## Instructions to follow
Scan the lines below; pull out those with "picture".

--

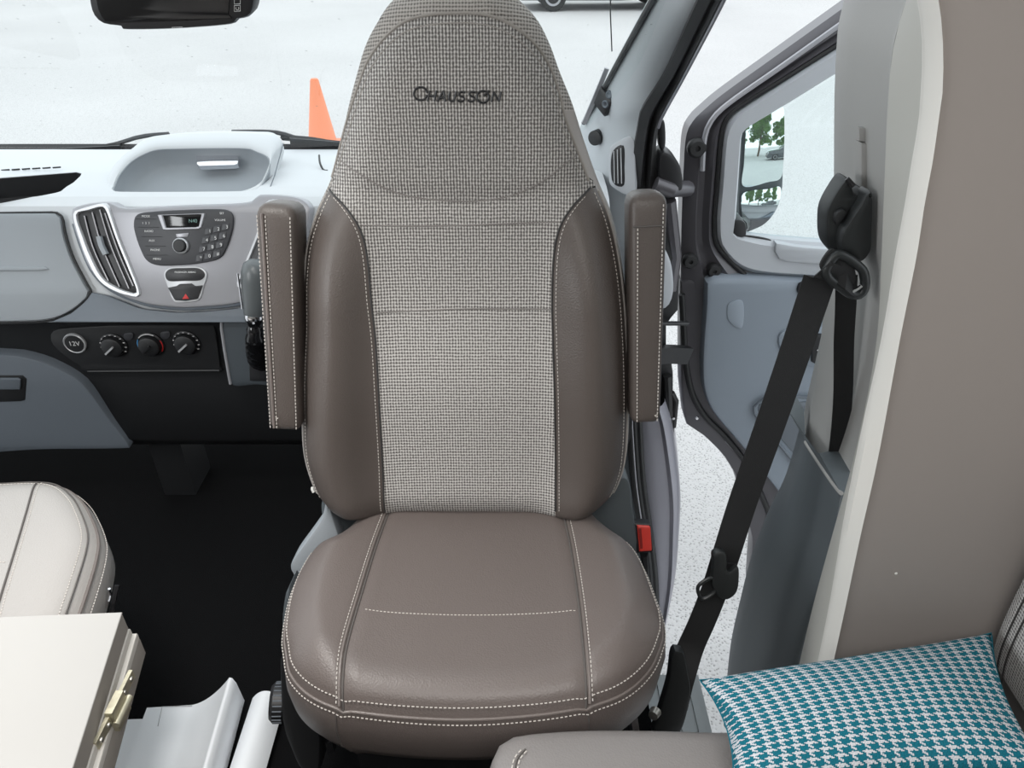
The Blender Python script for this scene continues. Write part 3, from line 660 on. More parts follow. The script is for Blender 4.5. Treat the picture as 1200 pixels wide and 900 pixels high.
for cx, cy in ((152, 392.5), (195, 391)):
    b = MB(); b.plate(spline(PL.out([(cx-5, cy-3), (cx+5, cy-4), (cx+5, cy+3), (cx, cy+5), (cx-5, cy+3)]), 20, True), PL, .008, .006, .002); b.build('heater_button', M['button'], cl)
b = MB(); b.tube([PL.w(*PL.at(104, 434), .004), PL.w(*PL.at(258, 433), .004)], .003, 6); b.build('panel_ledge', M['dash_dark'], dash)
# blue-grey knee panel with a pull
PK = leaning((0, 1.487, .35), -3)
b = MB(); b.plate(spline(PK.out([(-150, 414), (0, 414.5), (40, 420), (67, 430), (93, 445), (108, 461), (132, 494), (152, 520), (146, 524), (60, 525), (-150, 526)]), 80, True), PK, .006, .03, .004); kp = b.build('knee_panel', M['dash_blue'], dash)
b = MB(); b.plate(poly_resample(PK.out([(-60, 438), (30, 438), (33, 442), (31, 468), (-60, 471)]), 40), PK, .008, .004, .002); b.build('pull_recess', M['dash_dark'], kp)
b = MB(); b.plate(poly_resample(PK.out([(-60, 440), (27, 440), (27, 453), (-60, 453)]), 40), PK, .013, .004, .002); b.build('pull_flap', M['dash_blue'], kp)
b = MB(); b.box((-.92, 1.62, .12), (.085, .12, .34)); b.build('centre_duct', M['dash_dark'], dash)
# gear console
PGc = leaning((0, 1.44, .5), 8)
b = MB(); b.plate(spline(PGc.out([(256, 372), (268, 366), (290, 364), (340, 363), (350, 380), (350, 450), (300, 452), (271, 452), (264, 425), (259, 395)]), 60, True), PGc, .0, .06, .008); gc = b.build('gear_console', M['console'], dash)
b = MB(); b.tube(spline([PGc.w(*PGc.at(x, y), .0) for x, y in ((292, 366), (270, 369), (260, 377), (262, 402), (270, 450))], 30), .0035, 8); b.build('console_trim', M['silver'], gc)
b = MB(); b.plate(poly_resample(PGc.out([(291, 372), (324, 370), (324, 446), (293, 446)]), 40), PGc, .004, .006, .002); b.build('shift_gate', M['black'], gc)

# gear lever
gl = thing('gear_lever', aty(303, 440, 1.42), 'grey gear lever knob with chrome collar and black gaiter left of the seat', 'gear lever')
def lp(x, y, yy=1.36): return aty(x, y, yy)
ax = (lp(296, 310) - lp(300, 395)).normalized()
b = MB()
prof = [(0, .0), (.018, .001), (.021, .006), (.0235, .035), (.0285, .075), (.029, .095), (.024, .112), (.012, .120), (0, .122)]
base = lp(298, 372)
b.lathe(base, (ax + Vector((0, .25, 0))).normalized(), prof, 28); b.build('knob', M['knob_grey'], gl)
b = MB(); b.lathe(base + ax*.005, -ax, [(.019, -.006), (.021, 0), (.017, .018), (.011, .026), (0, .026)], 24); b.build('collar', M['chrome'], gl)
b = MB(); b.tube([base + ax*.02 + Vector((s*.0235, -.0, 0)) for s in (-1,)] + [base + ax*.1 + Vector((-.029, 0, 0))], .002, 6); b.build('knob_trim', M['chrome'], gl)
b = MB(); pts = [base - ax*.02, base - ax*.05, base - ax*.09 + Vector((0, .03, 0)), base - ax*.125 + Vector((0, .06, 0))]
b.tube(spline(pts, 16), [.014 + .0016*k + .002*math.sin(k*2.2) for k in range(16)], 14); b.build('gaiter', M['black_gloss'], gl)

# cowl, wipers
b = MB(); b.grid([[(x, 2.02, .80), (x, 2.06, .825), (x, 2.11, .79)] for x in (XL, -1, 0, .3)]); struct(b.build('trim_8', M['black']))
def wiper(pts, bl, lab):
    t = thing('wiper', pts[0], lab, 'wiper')
    b = MB(); b.tube(spline(pts, 20), .006, 6); b.build('wiper_arm', M['black'], t)
    b = MB(); b.ribbon(spline(bl, 14), (0, -.6, .5), .016, .010); b.build('wiper_blade', M['rubber'], t)
    return t
wiper([aty(-40, 190, 2.06), aty(60, 177, 2.06), aty(125, 171, 2.06), aty(165, 160, 2.05), aty(198, 157, 2.05)],
      [aty(-60, 186, 2.03), aty(20, 184, 2.03), aty(90, 178, 2.03), aty(142, 171, 2.04)], 'long black wiper along the left base of the windscreen')
wiper([aty(272, 154.5, 2.05), aty(322, 155, 2.05), aty(352, 163, 2.06), aty(380, 168, 2.06), aty(440, 170, 2.06)],
      [aty(330, 161, 2.06), aty(366, 164, 2.05), aty(392, 168, 2.04), aty(450, 172, 2.04)], 'black wiper right of the dashboard tray behind the headrest')
b = MB(); b.ribbon([aty(0, 182, 1.985), aty(70, 178, 1.985), aty(142, 174, 1.985)], (0, -.2, 1), .018, .004); b.ribbon([aty(340, 166, 1.985), aty(420, 172, 1.985)], (0, -.2, 1), .02, .004)
b.build('cowl_shadow_strip', M['black'], dash)
for k in range(6):
    b = MB(); x = 2 + k*12; b.tube([aty(x, 199.5 - k*.6, 1.735), aty(x + 9, 198.8 - k*.6, 1.735)], .002, 5); b.build('demist_slot', M['dash_dark'], dash)

# rear-view mirror at the top
PM = leaning(aty(200, 10, 1.27), -8)
rv = thing('rear_view_mirror', aty(200, -30, 1.33), 'wide black rear-view mirror hanging at the top left of the windscreen', 'mirror')
b = MB(); ro = spline(PM.out([(101, -30), (103, 0), (108, 18), (120, 29), (140, 32), (145, 36), (205, 35), (268, 30), (277, 24), (290, 21), (297, 10), (299, -30), (285, -52), (115, -52)]), 80, True)
b.plate(ro, PM, 0, .035, .008); b.build('mirror_housing', M['black'], rv)
b = MB(); b.plate(spline(PM.out([(112, -28), (114, 5), (122, 22), (140, 27), (262, 22), (268, 15), (270, -28), (260, -42), (122, -42)]), 60, True), PM, .0015, .002, .0008); b.build('mirror_screen', M['black_gloss'], rv)
for yy in (1, 9.5):
    b = MB(); e = PM.out([(275, yy-3.4), (282, yy-3.8), (282, yy+3), (275, yy+3.4)]); b.tube([PM.w(*p, .002) for p in e], .0005, 4, closed=True); b.build('button_outline', M['white_print'], rv)
b = MB(); b.tube([PM.w(*PM.at(278.5 + 1.8*math.sin(t), 9.4 - 1.8*math.cos(t)), .002) for t in [.6 + k*.4 for k in range(13)]], .0004, 4); b.build('power_symbol', M['white_print'], rv)
b = MB(); b.dashes([PM.w(*PM.at(202, 31.8), .002), PM.w(*PM.at(215, 31.2), .002)], .0006, .0016, .001); b.build('brand_print', M['white_print'], rv, kind='stuff')
b = MB(); b.tube([aty(200, -20, 1.3), aty(200, -60, 1.28)], .015, 10); b.build('mirror_stem', M['black'], rv)

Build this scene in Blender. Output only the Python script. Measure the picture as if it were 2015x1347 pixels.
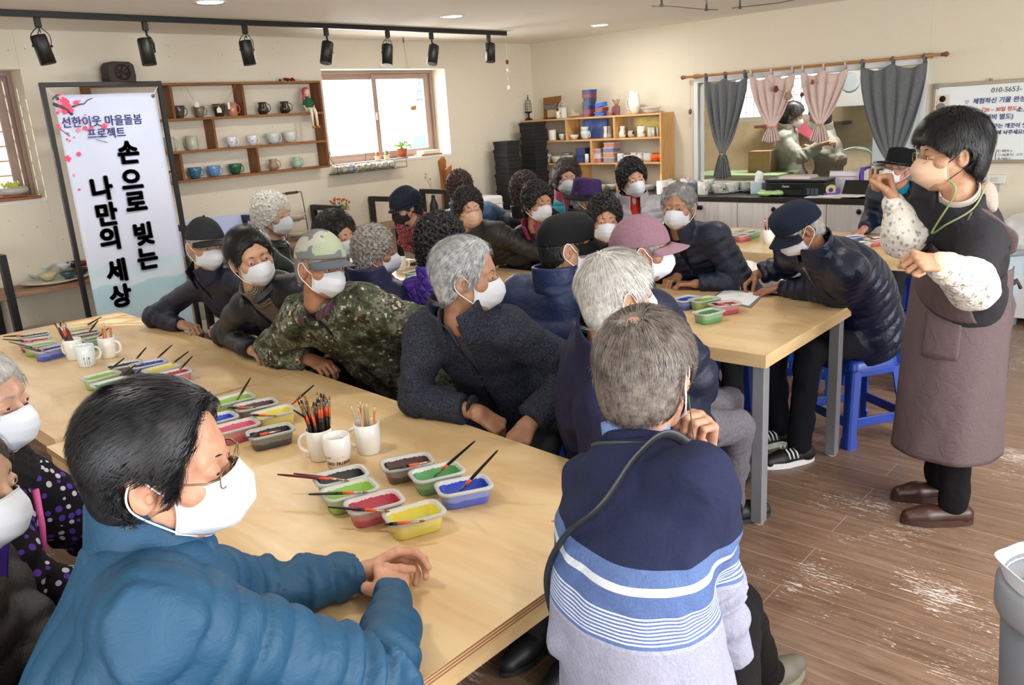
import bpy,bmesh,math,random
import numpy as np
from mathutils import Vector,Matrix
for _o in list(bpy.data.objects):bpy.data.objects.remove(_o)
SC=bpy.context.scene
COL=SC.collection
PI=math.pi
# ------------------------------------------------------------------ camera
W,H,FPX=2015.0,1347.0,1623.77
YAW,PITCH,ROLL,CAMZ=-0.744009,0.267339,-0.064893,1.75
_f0=np.array([math.sin(YAW),math.cos(YAW),0]);_r0=np.array([math.cos(YAW),-math.sin(YAW),0]);_u0=np.array([0,0,1.])
CF=math.cos(PITCH)*_f0-math.sin(PITCH)*_u0;_u=math.sin(PITCH)*_f0+math.cos(PITCH)*_u0
CR=math.cos(ROLL)*_r0+math.sin(ROLL)*_u;CU=-math.sin(ROLL)*_r0+math.cos(ROLL)*_u
cd=bpy.data.cameras.new('camera');cam=bpy.data.objects.new('camera',cd);COL.objects.link(cam)
cd.sensor_fit='HORIZONTAL';cd.sensor_width=36.0;cd.lens=FPX/W*36.0;cd.clip_start=0.03;cd.clip_end=200
cam.matrix_world=Matrix(((CR[0],CU[0],-CF[0],0),(CR[1],CU[1],-CF[1],0),(CR[2],CU[2],-CF[2],CAMZ),(0,0,0,1)))
SC.camera=cam
def _ray(px,py):return CF*FPX+CR*(px-W/2)-CU*(py-H/2)
def atz(px,py,z):
 d=_ray(px,py);return np.array([0,0,CAMZ])+d*((z-CAMZ)/d[2])
def atx(px,py,x):
 d=_ray(px,py);return np.array([0,0,CAMZ])+d*(x/d[0])
def aty(px,py,y):
 d=_ray(px,py);return np.array([0,0,CAMZ])+d*(y/d[1])
# ------------------------------------------------------------------ view, world, light
SC.view_settings.view_transform='Standard';SC.view_settings.look='None'
SC.view_settings.gamma=1.0;SC.view_settings.use_curve_mapping=False
SC.view_settings.exposure=0.35
SC.cycles.max_bounces=8;SC.cycles.diffuse_bounces=4;SC.cycles.glossy_bounces=3
SC.cycles.transmission_bounces=6;SC.cycles.transparent_max_bounces=12
SC.cycles.sample_clamp_indirect=6.0;SC.cycles.caustics_reflective=False;SC.cycles.caustics_refractive=False
SC.cycles.use_denoising=True
wd=bpy.data.worlds.new('sky');SC.world=wd;wd.use_nodes=True
_n=wd.node_tree.nodes;_l=wd.node_tree.links
_bg=_n['Background'];_bg.inputs['Color'].default_value=(0.86,0.93,1.0,1);_bg.inputs['Strength'].default_value=2.6
def area(name,loc,tgt,sx,sy,power,col=(1,1,1),shape='RECTANGLE',spread=None):
 l=bpy.data.lights.new(name,'AREA');l.shape=shape;l.size=sx;l.size_y=sy;l.energy=power;l.color=col
 if spread:l.spread=spread
 o=bpy.data.objects.new(name,l);COL.objects.link(o);o.location=loc
 d=Vector(tgt)-Vector(loc);o.rotation_euler=d.to_track_quat('-Z','Y').to_euler();return o
_s=bpy.data.lights.new('sun','SUN');_s.energy=9.0;_s.angle=0.012;_s.color=(1.0,0.93,0.80)
sun=bpy.data.objects.new('sun',_s);COL.objects.link(sun)
sun.rotation_euler=Vector((0.80,0.50,-0.42)).to_track_quat('-Z','Y').to_euler();sun.location=(-12,-4,8)
area('rear_fill',(1.6,-2.75,1.55),(-2.0,3.5,0.9),5.5,2.1,108,(1.0,0.985,0.97))  # added fill light, set in an invented opening behind the camera
area('side_fill',(2.75,2.4,1.6),(-3.0,3.2,0.8),4.5,1.9,160,(0.96,0.98,1.0))  # second added fill, in an invented opening of the unseen right wall
area('window_daylight',(-6.75,5.3,1.85),(-3.0,4.8,0.6),1.35,0.8,85,(1.0,0.97,0.92))
# ------------------------------------------------------------------ materials
def lin(c):
 if isinstance(c,str):
  c=c.lstrip('#');c=[int(c[i:i+2],16)/255 for i in(0,2,4)]
 return tuple((x/12.92 if x<=0.04045 else((x+0.055)/1.055)**2.4)for x in c[:3])+(1,)
class NT:
 def __init__(s,name,col='#888888',rough=0.6,metal=0.0,spec=0.5,**kw):
  s.m=bpy.data.materials.new(name);s.m.use_nodes=True;s.t=s.m.node_tree
  s.b=s.t.nodes['Principled BSDF'];s.b.inputs['Base Color'].default_value=lin(col)
  s.b.inputs['Roughness'].default_value=rough;s.b.inputs['Metallic'].default_value=metal
  s.b.inputs['Specular IOR Level'].default_value=spec
  for k,v in kw.items():s.b.inputs[k.replace('_',' ')].default_value=v
  s._tc=None
 def n(s,ty,**kw):
  x=s.t.nodes.new('ShaderNode'+ty)
  for k,v in kw.items():
   if hasattr(x,k)and not k[0].isupper():setattr(x,k,v)
   else:x.inputs[k.replace('_',' ')].default_value=v
  return x
 def l(s,a,b):s.t.links.new(a,b)
 def co(s,scale=(1,1,1),rot=(0,0,0),loc=(0,0,0)):
  if s._tc is None:s._tc=s.n('TexCoord')
  mp=s.n('Mapping');mp.inputs['Scale'].default_value=scale;mp.inputs['Rotation'].default_value=rot;mp.inputs['Location'].default_value=loc
  s.l(s._tc.outputs['Object'],mp.inputs['Vector']);return mp.outputs[0]
 def noise(s,scale=5,detail=3,rough=0.5,vec=None,dist=0.0):
  x=s.n('TexNoise');x.inputs['Scale'].default_value=scale;x.inputs['Detail'].default_value=detail
  x.inputs['Roughness'].default_value=rough;x.inputs['Distortion'].default_value=dist
  s.l(vec if vec is not None else s.co(),x.inputs['Vector']);return x.outputs['Fac']
 def ramp(s,fac,stops,interp='LINEAR'):
  x=s.n('ValToRGB');x.color_ramp.interpolation=interp;e=x.color_ramp.elements
  while len(e)<len(stops):e.new(0.5)
  for i,(p,c)in enumerate(stops):
   e[i].position=p;e[i].color=lin(c)if isinstance(c,(str,tuple))else(c,c,c,1)
  s.l(fac,x.inputs[0]);return x.outputs[0]
 def math(s,op,a,b=None):
  x=s.n('Math');x.operation=op
  for i,v in enumerate((a,b)):
   if v is None:continue
   if isinstance(v,(int,float)):x.inputs[i].default_value=v
   else:s.l(v,x.inputs[i])
  return x.outputs[0]
 def mix(s,fac,a,b,mode='MIX'):
  x=s.n('Mix');x.data_type='RGBA';x.blend_type=mode
  for i,v in((0,fac),(6,a),(7,b)):
   if isinstance(v,(int,float)):x.inputs[i].default_value=v
   elif isinstance(v,(str,tuple)):x.inputs[i].default_value=lin(v)
   else:s.l(v,x.inputs[i])
  return x.outputs[2]
 def color(s,c):s.l(c,s.b.inputs['Base Color']);return s
 def rough(s,c):s.l(c,s.b.inputs['Roughness']);return s
 def bump(s,h,strength=0.3,dist=0.01):
  x=s.n('Bump');x.inputs['Strength'].default_value=strength;x.inputs['Distance'].default_value=dist
  s.l(h,x.inputs['Height'])
  if s.b.inputs['Normal'].is_linked:s.l(s.b.inputs['Normal'].links[0].from_socket,x.inputs['Normal'])
  s.l(x.outputs[0],s.b.inputs['Normal']);return s
_mc={}
def mat(name,col='#888888',rough=0.6,metal=0.0,spec=0.5,var=0.0,bump=0.0,bscale=60,**kw):
 key=(name,col)
 if key in _mc:return _mc[key]
 t=NT(name,col,rough,metal,spec,**kw)
 if var:
  c=lin(col);lo=tuple(max(0,x*(1-var))for x in c[:3]);hi=tuple(min(1,x*(1+var))for x in c[:3])
  r=t.n('ValToRGB');r.color_ramp.elements[0].position=0.3;r.color_ramp.elements[1].position=0.7
  r.color_ramp.elements[0].color=lo+(1,);r.color_ramp.elements[1].color=hi+(1,)
  t.l(t.noise(bscale*0.25,4),r.inputs[0]);t.color(r.outputs[0])
 if bump:t.bump(t.noise(bscale,3),bump,0.004)
 _mc[key]=t.m;return t.m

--

## Result
The Blender Python script for this scene continues. Write part 3, from line 660 on. More parts follow. The script is for Blender 4.5. Treat the picture as 1200 pixels wide and 900 pixels high.
Build this scene in Blender. Output only the Python script. Measure the picture as if it were 2015x1347 pixels.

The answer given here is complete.